LANSING — On Tuesday, state Rep. David LaGrand (D-Grand Rapids) introduced a plan to end partisan gerrymandering at the county commission level following the approval of Proposal 2. Last month, Michigan voters approved a ballot proposal that creates an independent redistricting commission to draw district lines for the U.S. House of Representatives, the state Senate and the state House of Representatives. However, the ballot initiative did not alter the process for reapportionment of county commission districts since that process is laid out in state statute instead of the Michigan Constitution.

This November, Michiganders made it clear that they want an end to gerrymandering in our state,” Rep. LaGrand said. “As I’ve talked with voters, they are stunned to learn that partisan redistricting will continue on for county commission districts. The passage of Proposal 2 proves Michiganders want to unrig the rules and create a redistricting system that is fair, impartial, and transparent. It is time to end gerrymandering in Michigan once and for all by bringing these citizen-initiated reforms down ballot.”

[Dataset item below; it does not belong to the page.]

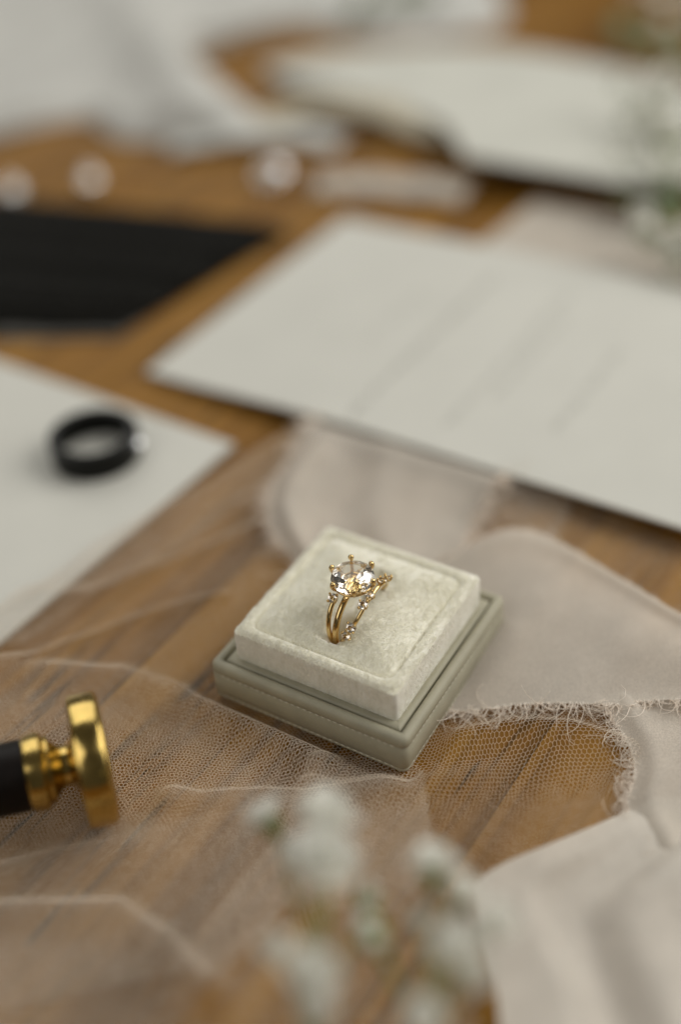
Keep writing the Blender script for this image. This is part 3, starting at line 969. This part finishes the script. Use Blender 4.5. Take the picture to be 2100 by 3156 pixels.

Currently, County Commission districts are drawn by five partisan officials – a County Prosecutor, Treasurer and Clerk who are all elected partisans, as well as the county chairs of the two parties receiving the highest vote totals in the county. Rep. LaGrand’s bill would designate apportionment authority to a nonpartisan panel of district and circuit court judges selected by lottery. After the census, this panel would draw new districts based on the standards existing in current statute.

“In Kent County, we have seen commission districts in Grand Rapids and Wyoming drawn into ridiculous shapes,” said Phil Skaggs, a Kent County Commissioner. “Kent County Republicans did this to dilute the influence of Democratic voters and keep the commission in Republican hands. This bill would help the Commission and others like it reflect the makeup of the county more accurately.”